Cuestión de tornillos y tuercas

Cuestión de tornillos y tuercas

Estuve el pasado lunes 1 de marzo de 2010 en la Plaza Independencia de Montevideo donde tendría lugar la transmisión de mando desde el doctor Tabaré Vásquez hasta el dirigente tupamaro José Pepe Mujica.  Dentro de la plaza estarían sentados bajo el tetero del sol de verano austral los invitados nacionales y extranjeros.

A la vuelta, cientos de miles de personas desbordaron veintiuna cuadras de la avenida del Libertador. Sumergidos en aquella masa, pude notar a Eduardo Galeano, su compañera Helena Villagra y Julio Marenales, el legendario líder tupamaro. Ellos  participaban en el acto eludiendo la formalidad del protocolo  mientras se daban un baño de pueblo.

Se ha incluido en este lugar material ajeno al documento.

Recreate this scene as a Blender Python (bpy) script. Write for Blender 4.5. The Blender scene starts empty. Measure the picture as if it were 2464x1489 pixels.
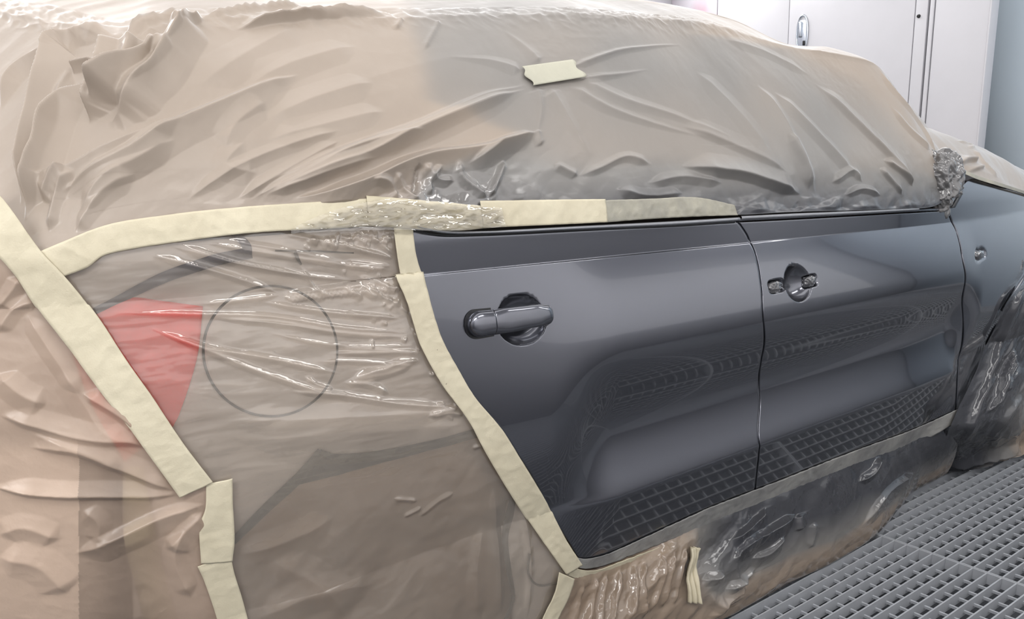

El presidente José Pepe Mujica y el vicepresidente Danilo Astori fueron transportados hasta el lugar en un automóvil eléctrico, uno entre los abundantes símbolos que predominaron en aquella ceremonia. El auto no mostraba publicidad alguna de la empresa que fabricó el sistema. Banderas uruguayas cubrían todo dato empresarial inscrito en su carrocería. El control de la multitud estuvo a cargo de decenas de militantes del Frente Amplio y de activistas sindicales. Nada de guardias ni policías con armas de fuego ni macanas como elementos de convencimiento popular.

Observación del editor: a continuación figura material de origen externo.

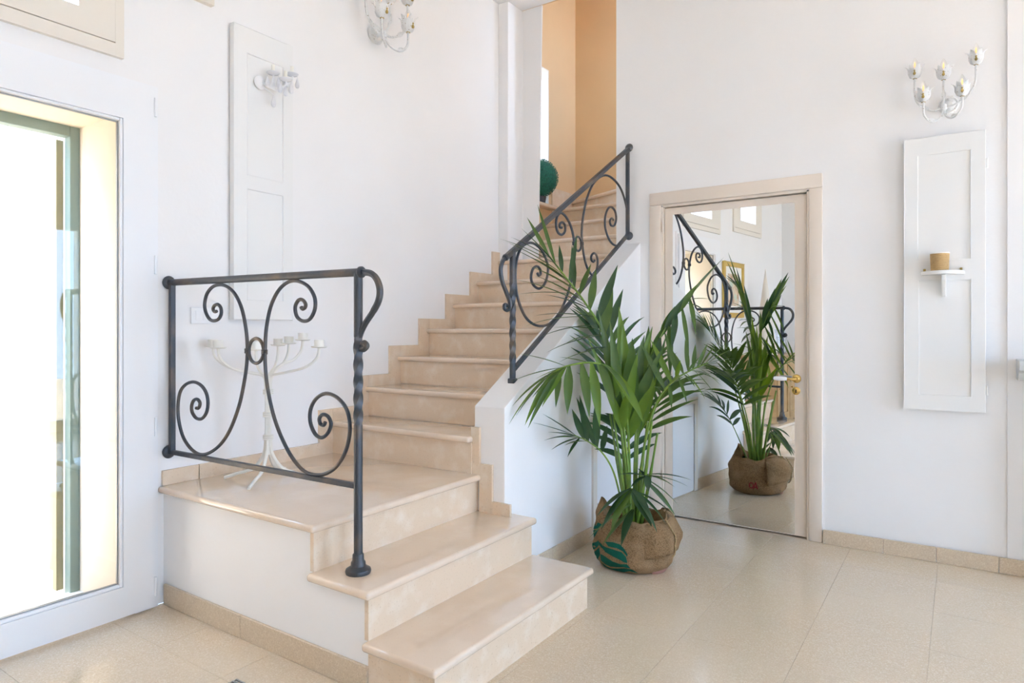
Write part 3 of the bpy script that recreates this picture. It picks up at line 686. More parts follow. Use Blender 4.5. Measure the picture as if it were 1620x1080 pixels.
# ------------------------------------------------------------------ corner shelf + jute cup on the right shutter
SF = YB-0.012-0.032
sc_ = on(1491, 430, 1, SF-0.03)
shf = empty('wall_shelf', (sc_.x, SF, sc_.z), 'small white half round shelf on the right shutter', 'shelf')
hw = 0.10; zt = on(1491, 428, 1, SF-0.05).z
poly = [(sc_.x-hw, SF)] + [(sc_.x+hw*math.cos(a), SF-0.10*math.sin(a)) for a in [math.pi*(1-i/20) for i in range(1, 20)]] + [(sc_.x+hw, SF)]
MB().prism(poly, 2, zt-0.020, zt).build('shelf_board', 'white_wood', shf, bevel=0.003)
MB().prism([(SF, zt-0.0205), (SF-0.075, zt-0.0205), (SF-0.070, zt-0.05), (SF-0.03, zt-0.09), (SF-0.012, zt-0.135), (SF, zt-0.14)], 0, sc_.x-0.004, sc_.x+0.016).build('bracket', 'white_wood', shf, bevel=0.003)
for s in (-1, 1): box(sc_.x+s*0.083-0.006, sc_.x+s*0.083+0.006, SF-0.010, SF, zt, zt+0.016).build('screw_plate', 'old_brass', shf)
cc = Vector((sc_.x-0.012, SF-0.052, zt))
ju = empty('jute_cup', cc, 'small jute wound cup standing on the white shelf', 'cup')
hgt = 0.092
pf = [(0.0001,0.0),(0.040,0.0)]
nb = 15
for i in range(nb):
    z = hgt*(i+0.5)/nb; r0 = 0.0415+0.003*z/hgt
    pf += [(r0-0.0012, z-hgt*0.45/nb), (r0+0.0012, z), (r0-0.0012, z+hgt*0.45/nb)]
pf += [(0.0445, hgt), (0.041, hgt), (0.040, 0.01), (0.0001, 0.008)]
lathe(pf, cc, 28, caps=False).build('body', 'jute', ju, smooth=True, angle=80)
lathe([(0.0405,hgt-0.004),(0.0455,hgt-0.001),(0.0455,hgt+0.003),(0.0405,hgt+0.004),(0.0405,hgt-0.004)], cc, 28, caps=False).build('rim', 'mat_board', ju, smooth=True)

# ------------------------------------------------------------------ wall switch, candelabra
sw = empty('light_switch', (0, 1.83, 1.31), 'white light switch plate on the wall behind the low railing', 'switch')
a = on(301, 487, 0, 0.0); b = on(348, 511, 0, 0.0)
box(0.0, 0.009, a.y, b.y, 1.305, 1.385).build('plate', 'white_lacquer', sw, bevel=0.003)
for i in range(3):
    y = a.y+0.02+(b.y-a.y-0.04)*i/3; box(0.009, 0.012, y+0.002, y+(b.y-a.y-0.04)/3-0.002, 1.322, 1.368).build('rocker', 'white_lacquer', sw, bevel=0.001)

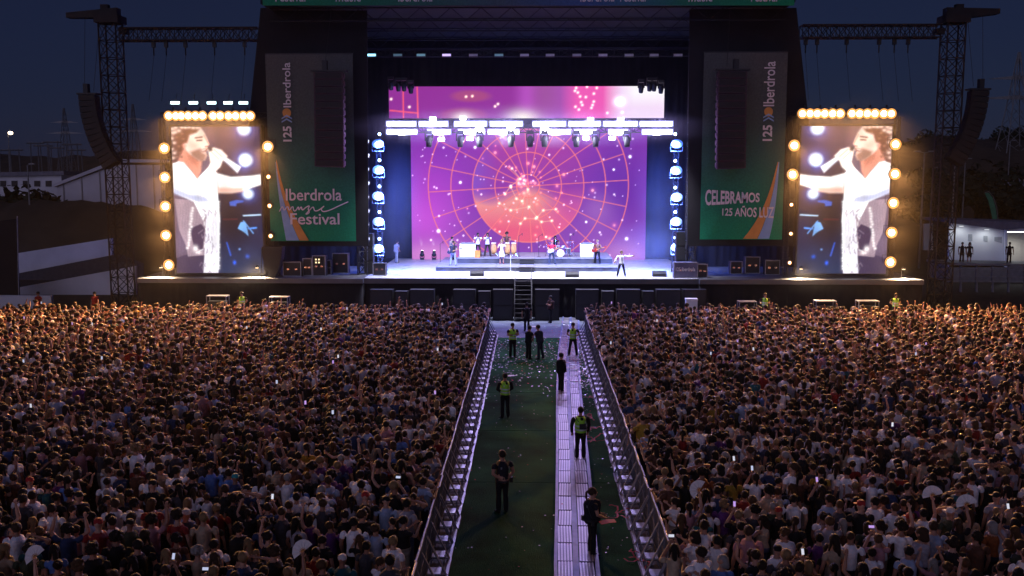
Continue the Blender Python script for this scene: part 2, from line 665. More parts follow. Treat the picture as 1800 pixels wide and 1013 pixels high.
def text_px(parent, name, s, pa, pb, Y, m=None, **k):
    """pa = top-left pixel, pb = bottom-right pixel"""
    a, b = at(*pa, Y), at(*pb, Y)
    return link(name, text_mesh(name, s, a.x, b.x, b.z, a.z, Y, m or M_LETTER, **k), parent)


for s, xa, xb in (('Festival', 484, 537), ('music', 590, 634), ('Iberdrola', 700, 760), ('Iberdrola', 1020, 1080), ('Festival', 1090, 1135), ('music', 1210, 1252), ('Festival', 1320, 1366)):
    a, b = at(xa, 3.5, 61.7), at(xb, 3.5, 61.7)
    link('lettering', text_mesh('lettering', s, a.x, b.x, a.z, a.z + .62, 61.7, M_LETTER), hdr)

# ------------------------------------------------------------------ the two tall green banners
YB = 63.9
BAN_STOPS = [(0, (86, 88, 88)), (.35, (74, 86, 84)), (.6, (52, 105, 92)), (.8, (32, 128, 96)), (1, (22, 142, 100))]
M_BLUEPRINT = mat('pale_blue_print', (0.25, 0.42, 0.72), 0.8, var=.08)
M_ORANGEPRINT = mat('orange_print', (0.60, 0.30, 0.08), 0.8, var=.08)


def stripe(parent, name, left, right, Y, m):
    n = len(left)
    vs_ = [at(*p, Y) for p in left] + [at(*p, Y) for p in right]
    fs = [(i, i + 1, n + i + 1, n + i) for i in range(n - 1)]
    o = MB().add(vs_, fs)
    return o.build(name, m, parent)


def bez(pts, n=18):
    out = []
    for k in range(n + 1):
        t_ = k / n
        p = [Vector((*q, 0)) for q in pts]
        while len(p) > 1:
            p = [p[i].lerp(p[i + 1], t_) for i in range(len(p) - 1)]
        out.append((p[0].x, p[0].y))
    return out


banL = thing('tall_banner', 'tall green banner with white festival lettering left of the stage', 'banner')
a0, a1, a2 = at(476, 424, YB), at(626, 424, YB), at(476, 96, YB)
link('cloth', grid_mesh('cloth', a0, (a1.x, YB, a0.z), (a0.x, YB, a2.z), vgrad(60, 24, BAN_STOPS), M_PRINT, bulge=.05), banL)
MB().box((a0.x, YB, a2.z), (a1.x, YB + .06, a2.z + .08)).build('top_bar', M_DARKMETAL, banL)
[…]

Sería esta la primera vez que un acto protocolar de transmisión de mando presidencial se realizaría al aire libre y a la vista de todos los que estuvieran al alcance. Además, fue la primera vez en que un Mandatario de izquierda colocaría la banda presidencial a otro del mismo partido político y de (más) izquierda. Por esas vueltas que dan la historia y la vida, la encargada de tomarle la promesa de honor (que no un juramento sobre la biblia) a Mujica fue su compañera de lucha, de cárcel, de sueños y de cama, Lucía Topolansky, la Senadora más votada en las elecciones recién pasadas.

En el escenario preparado para la ceremonia, sólo estaban en la mesa el Presidente entrante y el saliente. A ambos lados del fondo de la tarima, los tres familiares más íntimos de cada Mandatario. El protagonista fue durante el inicio, el escribano público quien leería el contenido de los documentos y los haría firmar por cada uno. Caminaba a uno y otro lado del escenario para que la tinta seca formalizara el hecho. Actuaban bajo la mirada vigilante de la colosal estatua de don José Artigas, padre de la patria uruguaya. Ese fue el más simbólico símbolo de muchos que matizaron ese día.

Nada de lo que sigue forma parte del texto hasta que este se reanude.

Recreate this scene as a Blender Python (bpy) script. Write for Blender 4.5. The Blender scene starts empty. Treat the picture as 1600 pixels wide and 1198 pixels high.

Empuñó entonces El Pepe el micrófono y, como en los mejores tiempos de la campaña electoral, empezó a filosofar sobre lo que sería y debería ser su programa de gobierno durante los cinco años en el poder que le quedaban por delante. Para él, el proceso político que se avecinaba sería como una serie de encuentros en los que unos llevarían los tornillos y otros llevarían las tuercas. Unos encuentros a los que todos debían concurrir con la actitud de quien está incompleto sin la participación de la otra parte. Llamaba a buscar el diálogo, no con los sumisos, los incondicionales y los mansos, sino con los que lo adversaran dentro de la lógica y la racionalidad. Cree el flamante presidente uruguayo que la idea de que las piezas sociales y políticas se complementen es lo que más se ajusta a la realidad de ese país.

Insistió en no querer un país que se luzca en las estadísticas de crecimiento económico sino un país que sea bueno de vivir para todos, no solo para una minoría. Como propuesta concreta, Pepe planteó barrer la indigencia y disminuir la pobreza en un cincuenta por ciento. Va a trabajar para elevar el presupuesto de educación y desarrollar un plan de impacto habitacional. Porque la educación es la respuesta para el futuro y la vivienda es la respuesta al presente.

En todas esas cosas cree y debemos creerle porque siempre ha puesto su propia carne en la parrilla cuando las llamas han estado más ardientes.